===== Extracted information =====

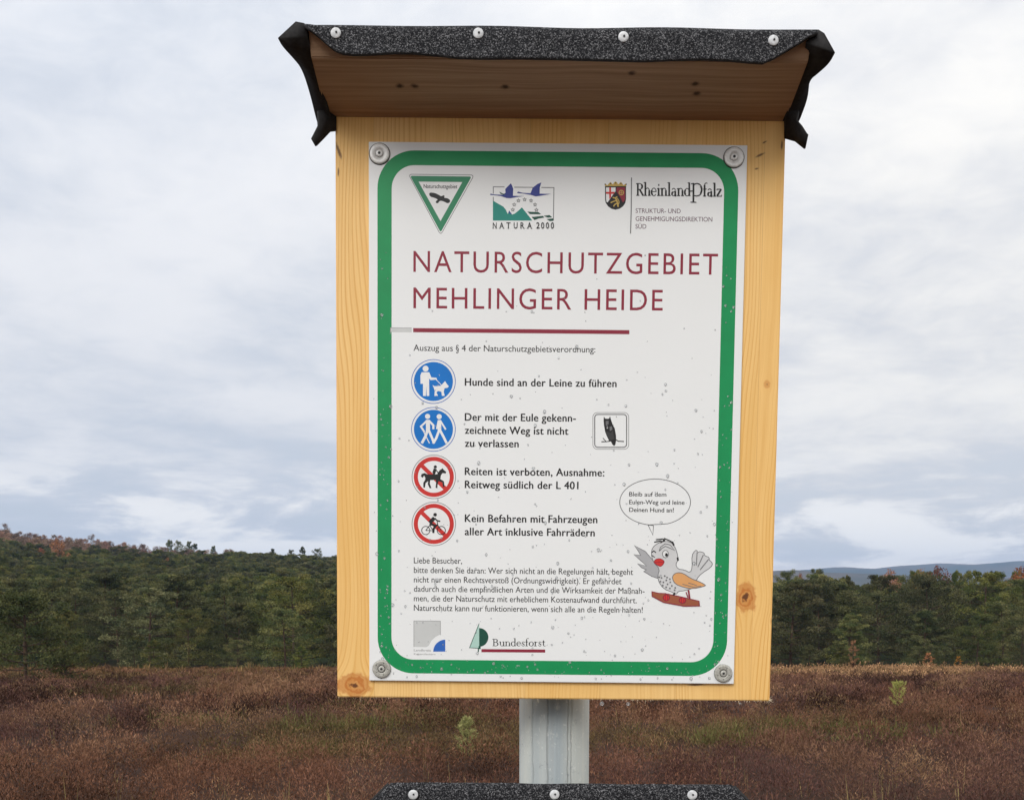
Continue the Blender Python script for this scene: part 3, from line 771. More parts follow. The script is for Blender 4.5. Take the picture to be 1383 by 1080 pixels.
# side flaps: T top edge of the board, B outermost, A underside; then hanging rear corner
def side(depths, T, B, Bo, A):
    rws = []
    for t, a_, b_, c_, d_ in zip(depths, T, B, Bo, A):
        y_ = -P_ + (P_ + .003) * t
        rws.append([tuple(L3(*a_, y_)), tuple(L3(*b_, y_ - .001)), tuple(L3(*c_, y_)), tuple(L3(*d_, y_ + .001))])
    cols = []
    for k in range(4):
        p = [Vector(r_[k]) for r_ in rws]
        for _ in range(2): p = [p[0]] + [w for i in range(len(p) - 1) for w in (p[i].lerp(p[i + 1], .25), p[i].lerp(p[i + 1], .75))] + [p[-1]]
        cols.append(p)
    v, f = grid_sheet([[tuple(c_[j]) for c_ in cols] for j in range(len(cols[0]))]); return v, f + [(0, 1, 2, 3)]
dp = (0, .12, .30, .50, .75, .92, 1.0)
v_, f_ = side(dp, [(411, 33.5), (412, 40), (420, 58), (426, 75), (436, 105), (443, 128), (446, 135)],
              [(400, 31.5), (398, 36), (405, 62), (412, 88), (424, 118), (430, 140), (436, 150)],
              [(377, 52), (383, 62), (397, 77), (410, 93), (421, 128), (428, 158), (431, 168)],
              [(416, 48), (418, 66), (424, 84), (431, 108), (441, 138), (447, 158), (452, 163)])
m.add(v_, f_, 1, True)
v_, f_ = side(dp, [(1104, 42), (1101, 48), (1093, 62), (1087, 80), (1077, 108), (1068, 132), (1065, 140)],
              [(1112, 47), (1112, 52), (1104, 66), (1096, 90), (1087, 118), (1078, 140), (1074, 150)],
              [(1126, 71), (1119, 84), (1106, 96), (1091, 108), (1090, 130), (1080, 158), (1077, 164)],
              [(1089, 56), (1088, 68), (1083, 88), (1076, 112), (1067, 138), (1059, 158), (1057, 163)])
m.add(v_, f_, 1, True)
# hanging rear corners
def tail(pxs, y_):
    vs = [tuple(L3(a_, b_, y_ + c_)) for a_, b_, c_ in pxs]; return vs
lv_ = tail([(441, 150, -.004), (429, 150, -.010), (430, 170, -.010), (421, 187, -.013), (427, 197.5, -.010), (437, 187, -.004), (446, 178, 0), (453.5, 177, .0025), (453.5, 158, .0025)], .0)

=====
===== Extracted information =====

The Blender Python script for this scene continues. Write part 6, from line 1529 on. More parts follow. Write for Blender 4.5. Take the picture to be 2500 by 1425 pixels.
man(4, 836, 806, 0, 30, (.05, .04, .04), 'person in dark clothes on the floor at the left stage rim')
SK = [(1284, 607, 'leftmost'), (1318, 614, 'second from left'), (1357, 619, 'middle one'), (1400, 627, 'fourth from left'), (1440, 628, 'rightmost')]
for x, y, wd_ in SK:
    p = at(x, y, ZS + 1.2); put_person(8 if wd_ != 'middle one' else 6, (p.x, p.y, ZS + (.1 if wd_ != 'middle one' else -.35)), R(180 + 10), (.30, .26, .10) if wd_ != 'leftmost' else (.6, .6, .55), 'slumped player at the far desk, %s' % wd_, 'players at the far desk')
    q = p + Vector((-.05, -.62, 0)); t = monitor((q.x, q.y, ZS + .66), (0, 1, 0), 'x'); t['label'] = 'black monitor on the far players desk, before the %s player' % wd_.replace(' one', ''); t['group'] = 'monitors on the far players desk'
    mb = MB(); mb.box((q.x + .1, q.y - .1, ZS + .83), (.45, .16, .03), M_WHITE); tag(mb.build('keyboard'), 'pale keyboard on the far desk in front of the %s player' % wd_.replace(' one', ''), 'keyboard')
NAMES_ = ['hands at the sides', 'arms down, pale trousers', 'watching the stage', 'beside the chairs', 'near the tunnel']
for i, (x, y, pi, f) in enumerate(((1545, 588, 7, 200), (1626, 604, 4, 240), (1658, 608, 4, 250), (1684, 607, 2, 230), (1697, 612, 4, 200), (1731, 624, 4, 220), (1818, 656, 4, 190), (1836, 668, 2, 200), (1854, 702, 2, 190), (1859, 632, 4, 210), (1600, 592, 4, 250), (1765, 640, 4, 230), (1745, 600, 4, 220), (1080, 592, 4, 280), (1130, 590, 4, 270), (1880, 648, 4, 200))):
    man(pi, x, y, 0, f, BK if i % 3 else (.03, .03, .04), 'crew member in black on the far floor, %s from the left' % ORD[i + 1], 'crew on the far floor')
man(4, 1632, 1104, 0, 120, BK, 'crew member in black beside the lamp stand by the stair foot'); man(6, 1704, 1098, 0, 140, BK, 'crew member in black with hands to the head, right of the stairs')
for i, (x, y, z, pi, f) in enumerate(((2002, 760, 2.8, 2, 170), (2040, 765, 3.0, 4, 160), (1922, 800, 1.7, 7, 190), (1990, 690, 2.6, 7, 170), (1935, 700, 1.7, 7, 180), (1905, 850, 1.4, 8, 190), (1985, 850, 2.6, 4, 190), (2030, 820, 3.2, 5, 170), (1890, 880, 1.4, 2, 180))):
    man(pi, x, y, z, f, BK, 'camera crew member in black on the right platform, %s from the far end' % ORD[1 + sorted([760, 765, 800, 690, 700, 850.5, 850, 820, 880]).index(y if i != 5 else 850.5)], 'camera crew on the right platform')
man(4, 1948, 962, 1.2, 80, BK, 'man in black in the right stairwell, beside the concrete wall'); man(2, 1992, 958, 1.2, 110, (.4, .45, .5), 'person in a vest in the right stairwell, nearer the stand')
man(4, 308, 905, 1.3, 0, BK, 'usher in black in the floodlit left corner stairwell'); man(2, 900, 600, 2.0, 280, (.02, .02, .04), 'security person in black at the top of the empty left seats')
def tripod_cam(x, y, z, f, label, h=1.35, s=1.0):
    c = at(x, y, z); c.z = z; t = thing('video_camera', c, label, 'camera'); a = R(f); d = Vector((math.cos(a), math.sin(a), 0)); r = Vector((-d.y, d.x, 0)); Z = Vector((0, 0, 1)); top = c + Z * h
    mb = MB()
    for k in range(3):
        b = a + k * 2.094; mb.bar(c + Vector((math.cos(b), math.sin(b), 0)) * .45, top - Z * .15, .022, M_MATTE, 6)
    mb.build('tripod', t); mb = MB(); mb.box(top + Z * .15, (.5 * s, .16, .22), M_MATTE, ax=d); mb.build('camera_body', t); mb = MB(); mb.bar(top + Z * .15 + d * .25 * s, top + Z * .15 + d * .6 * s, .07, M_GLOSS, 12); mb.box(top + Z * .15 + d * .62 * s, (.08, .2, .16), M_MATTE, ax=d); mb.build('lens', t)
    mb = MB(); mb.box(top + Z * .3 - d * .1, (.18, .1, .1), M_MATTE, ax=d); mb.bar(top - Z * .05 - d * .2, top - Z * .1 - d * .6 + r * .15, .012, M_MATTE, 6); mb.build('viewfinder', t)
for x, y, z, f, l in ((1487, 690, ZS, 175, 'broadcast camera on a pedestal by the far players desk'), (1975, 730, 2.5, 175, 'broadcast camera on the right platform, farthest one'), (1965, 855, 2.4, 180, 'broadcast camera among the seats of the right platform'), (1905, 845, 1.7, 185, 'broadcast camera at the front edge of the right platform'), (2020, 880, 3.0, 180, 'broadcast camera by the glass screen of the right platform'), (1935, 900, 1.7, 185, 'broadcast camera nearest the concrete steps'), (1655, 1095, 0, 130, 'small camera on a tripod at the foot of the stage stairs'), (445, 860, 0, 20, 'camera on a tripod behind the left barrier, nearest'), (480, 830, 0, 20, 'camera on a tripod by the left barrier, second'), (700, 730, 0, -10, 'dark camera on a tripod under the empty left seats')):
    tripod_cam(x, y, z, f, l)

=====

Gather every line from the listing above in which "this" appears, and copy those lines.

▶ _Written solution_
Continue the Blender Python script for this scene: part 3, from line 771. More parts follow. The script is for Blender 4.5. Take the picture to be 1383 by 1080 pixels.
The Blender Python script for this scene continues. Write part 6, from line 1529 on. More parts follow. Write for Blender 4.5. Take the picture to be 2500 by 1425 pixels.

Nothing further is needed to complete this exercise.